* [Problem statement]:
The data below needs to be returned exactly, line for line.

* [Recorded data]:

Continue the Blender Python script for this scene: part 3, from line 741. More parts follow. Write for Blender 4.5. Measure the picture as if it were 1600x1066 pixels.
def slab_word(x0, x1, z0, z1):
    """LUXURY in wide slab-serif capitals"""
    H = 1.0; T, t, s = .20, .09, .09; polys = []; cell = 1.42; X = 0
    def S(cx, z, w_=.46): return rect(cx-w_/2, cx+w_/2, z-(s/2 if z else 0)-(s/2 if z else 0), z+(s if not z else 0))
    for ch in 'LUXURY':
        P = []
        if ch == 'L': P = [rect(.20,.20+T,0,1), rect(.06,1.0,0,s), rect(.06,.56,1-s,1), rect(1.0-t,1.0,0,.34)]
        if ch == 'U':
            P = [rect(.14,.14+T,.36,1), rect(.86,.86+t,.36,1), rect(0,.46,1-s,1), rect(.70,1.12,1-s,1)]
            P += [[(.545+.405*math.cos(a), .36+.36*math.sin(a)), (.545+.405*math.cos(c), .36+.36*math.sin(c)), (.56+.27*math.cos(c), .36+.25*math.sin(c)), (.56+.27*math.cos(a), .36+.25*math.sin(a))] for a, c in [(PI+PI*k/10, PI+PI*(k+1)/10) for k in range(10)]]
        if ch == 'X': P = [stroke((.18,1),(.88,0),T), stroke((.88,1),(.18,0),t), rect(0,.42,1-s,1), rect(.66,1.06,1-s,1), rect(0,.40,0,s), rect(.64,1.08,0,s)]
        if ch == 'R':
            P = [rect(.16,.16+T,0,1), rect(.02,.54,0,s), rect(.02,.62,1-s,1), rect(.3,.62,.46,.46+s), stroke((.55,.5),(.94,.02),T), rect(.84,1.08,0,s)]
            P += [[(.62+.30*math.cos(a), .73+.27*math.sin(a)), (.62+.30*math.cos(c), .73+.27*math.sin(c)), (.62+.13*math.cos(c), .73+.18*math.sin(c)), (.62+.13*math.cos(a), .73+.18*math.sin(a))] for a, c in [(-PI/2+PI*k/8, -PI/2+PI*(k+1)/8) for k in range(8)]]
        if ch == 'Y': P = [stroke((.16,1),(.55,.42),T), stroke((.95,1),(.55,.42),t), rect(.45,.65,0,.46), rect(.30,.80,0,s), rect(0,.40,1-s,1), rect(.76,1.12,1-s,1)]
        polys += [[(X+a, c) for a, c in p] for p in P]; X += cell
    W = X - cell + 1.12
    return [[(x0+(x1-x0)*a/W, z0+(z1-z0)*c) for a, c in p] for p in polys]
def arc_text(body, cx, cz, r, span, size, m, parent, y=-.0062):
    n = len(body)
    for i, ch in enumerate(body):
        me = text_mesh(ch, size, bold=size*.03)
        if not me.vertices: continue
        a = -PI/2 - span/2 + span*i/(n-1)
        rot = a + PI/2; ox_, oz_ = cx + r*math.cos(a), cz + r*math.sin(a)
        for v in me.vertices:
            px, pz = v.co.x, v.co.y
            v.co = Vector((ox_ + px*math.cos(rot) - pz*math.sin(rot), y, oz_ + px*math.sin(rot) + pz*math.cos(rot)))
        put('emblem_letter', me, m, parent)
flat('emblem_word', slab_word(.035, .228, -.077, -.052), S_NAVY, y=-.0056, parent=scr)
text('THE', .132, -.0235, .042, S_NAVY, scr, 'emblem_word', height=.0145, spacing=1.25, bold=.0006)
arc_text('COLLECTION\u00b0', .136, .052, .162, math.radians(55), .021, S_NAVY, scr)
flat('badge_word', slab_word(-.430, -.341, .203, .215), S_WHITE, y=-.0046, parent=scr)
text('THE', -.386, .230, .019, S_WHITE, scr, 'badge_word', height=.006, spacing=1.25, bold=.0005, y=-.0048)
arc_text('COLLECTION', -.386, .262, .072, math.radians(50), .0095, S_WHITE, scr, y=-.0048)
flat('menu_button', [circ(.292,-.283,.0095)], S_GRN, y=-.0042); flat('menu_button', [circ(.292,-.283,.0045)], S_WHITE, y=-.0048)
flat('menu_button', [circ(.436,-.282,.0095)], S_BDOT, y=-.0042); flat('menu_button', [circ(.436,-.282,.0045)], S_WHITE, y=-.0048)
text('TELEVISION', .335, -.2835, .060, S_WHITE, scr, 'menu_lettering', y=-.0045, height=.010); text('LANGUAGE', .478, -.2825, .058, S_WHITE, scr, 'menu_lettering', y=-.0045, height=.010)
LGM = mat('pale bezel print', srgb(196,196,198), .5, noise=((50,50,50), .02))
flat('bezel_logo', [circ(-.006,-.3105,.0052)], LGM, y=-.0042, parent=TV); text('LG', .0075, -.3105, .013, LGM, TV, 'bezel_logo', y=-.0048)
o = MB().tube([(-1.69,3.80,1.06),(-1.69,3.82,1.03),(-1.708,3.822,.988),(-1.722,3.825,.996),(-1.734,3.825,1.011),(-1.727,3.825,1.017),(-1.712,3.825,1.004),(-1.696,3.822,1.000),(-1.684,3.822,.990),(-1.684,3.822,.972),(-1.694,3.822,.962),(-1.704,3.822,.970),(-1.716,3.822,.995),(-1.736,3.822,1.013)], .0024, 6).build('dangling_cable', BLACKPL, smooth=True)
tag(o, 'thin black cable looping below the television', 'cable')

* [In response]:
Continue the Blender Python script for this scene: part 3, from line 741. More parts follow. Write for Blender 4.5. Measure the picture as if it were 1600x1066 pixels.
def slab_word(x0, x1, z0, z1):
    """LUXURY in wide slab-serif capitals"""
    H = 1.0; T, t, s = .20, .09, .09; polys = []; cell = 1.42; X = 0
    def S(cx, z, w_=.46): return rect(cx-w_/2, cx+w_/2, z-(s/2 if z else 0)-(s/2 if z else 0), z+(s if not z else 0))
    for ch in 'LUXURY':
        P = []
        if ch == 'L': P = [rect(.20,.20+T,0,1), rect(.06,1.0,0,s), rect(.06,.56,1-s,1), rect(1.0-t,1.0,0,.34)]
        if ch == 'U':
            P = [rect(.14,.14+T,.36,1), rect(.86,.86+t,.36,1), rect(0,.46,1-s,1), rect(.70,1.12,1-s,1)]
            P += [[(.545+.405*math.cos(a), .36+.36*math.sin(a)), (.545+.405*math.cos(c), .36+.36*math.sin(c)), (.56+.27*math.cos(c), .36+.25*math.sin(c)), (.56+.27*math.cos(a), .36+.25*math.sin(a))] for a, c in [(PI+PI*k/10, PI+PI*(k+1)/10) for k in range(10)]]
        if ch == 'X': P = [stroke((.18,1),(.88,0),T), stroke((.88,1),(.18,0),t), rect(0,.42,1-s,1), rect(.66,1.06,1-s,1), rect(0,.40,0,s), rect(.64,1.08,0,s)]
        if ch == 'R':
            P = [rect(.16,.16+T,0,1), rect(.02,.54,0,s), rect(.02,.62,1-s,1), rect(.3,.62,.46,.46+s), stroke((.55,.5),(.94,.02),T), rect(.84,1.08,0,s)]
            P += [[(.62+.30*math.cos(a), .73+.27*math.sin(a)), (.62+.30*math.cos(c), .73+.27*math.sin(c)), (.62+.13*math.cos(c), .73+.18*math.sin(c)), (.62+.13*math.cos(a), .73+.18*math.sin(a))] for a, c in [(-PI/2+PI*k/8, -PI/2+PI*(k+1)/8) for k in range(8)]]
        if ch == 'Y': P = [stroke((.16,1),(.55,.42),T), stroke((.95,1),(.55,.42),t), rect(.45,.65,0,.46), rect(.30,.80,0,s), rect(0,.40,1-s,1), rect(.76,1.12,1-s,1)]
        polys += [[(X+a, c) for a, c in p] for p in P]; X += cell
    W = X - cell + 1.12
    return [[(x0+(x1-x0)*a/W, z0+(z1-z0)*c) for a, c in p] for p in polys]
def arc_text(body, cx, cz, r, span, size, m, parent, y=-.0062):
    n = len(body)
    for i, ch in enumerate(body):
        me = text_mesh(ch, size, bold=size*.03)
        if not me.vertices: continue
        a = -PI/2 - span/2 + span*i/(n-1)
        rot = a + PI/2; ox_, oz_ = cx + r*math.cos(a), cz + r*math.sin(a)
        for v in me.vertices:
            px, pz = v.co.x, v.co.y
            v.co = Vector((ox_ + px*math.cos(rot) - pz*math.sin(rot), y, oz_ + px*math.sin(rot) + pz*math.cos(rot)))
        put('emblem_letter', me, m, parent)
flat('emblem_word', slab_word(.035, .228, -.077, -.052), S_NAVY, y=-.0056, parent=scr)
text('THE', .132, -.0235, .042, S_NAVY, scr, 'emblem_word', height=.0145, spacing=1.25, bold=.0006)
arc_text('COLLECTION\u00b0', .136, .052, .162, math.radians(55), .021, S_NAVY, scr)
flat('badge_word', slab_word(-.430, -.341, .203, .215), S_WHITE, y=-.0046, parent=scr)
text('THE', -.386, .230, .019, S_WHITE, scr, 'badge_word', height=.006, spacing=1.25, bold=.0005, y=-.0048)
arc_text('COLLECTION', -.386, .262, .072, math.radians(50), .0095, S_WHITE, scr, y=-.0048)
flat('menu_button', [circ(.292,-.283,.0095)], S_GRN, y=-.0042); flat('menu_button', [circ(.292,-.283,.0045)], S_WHITE, y=-.0048)
flat('menu_button', [circ(.436,-.282,.0095)], S_BDOT, y=-.0042); flat('menu_button', [circ(.436,-.282,.0045)], S_WHITE, y=-.0048)
text('TELEVISION', .335, -.2835, .060, S_WHITE, scr, 'menu_lettering', y=-.0045, height=.010); text('LANGUAGE', .478, -.2825, .058, S_WHITE, scr, 'menu_lettering', y=-.0045, height=.010)
LGM = mat('pale bezel print', srgb(196,196,198), .5, noise=((50,50,50), .02))
flat('bezel_logo', [circ(-.006,-.3105,.0052)], LGM, y=-.0042, parent=TV); text('LG', .0075, -.3105, .013, LGM, TV, 'bezel_logo', y=-.0048)
o = MB().tube([(-1.69,3.80,1.06),(-1.69,3.82,1.03),(-1.708,3.822,.988),(-1.722,3.825,.996),(-1.734,3.825,1.011),(-1.727,3.825,1.017),(-1.712,3.825,1.004),(-1.696,3.822,1.000),(-1.684,3.822,.990),(-1.684,3.822,.972),(-1.694,3.822,.962),(-1.704,3.822,.970),(-1.716,3.822,.995),(-1.736,3.822,1.013)], .0024, 6).build('dangling_cable', BLACKPL, smooth=True)
tag(o, 'thin black cable looping below the television', 'cable')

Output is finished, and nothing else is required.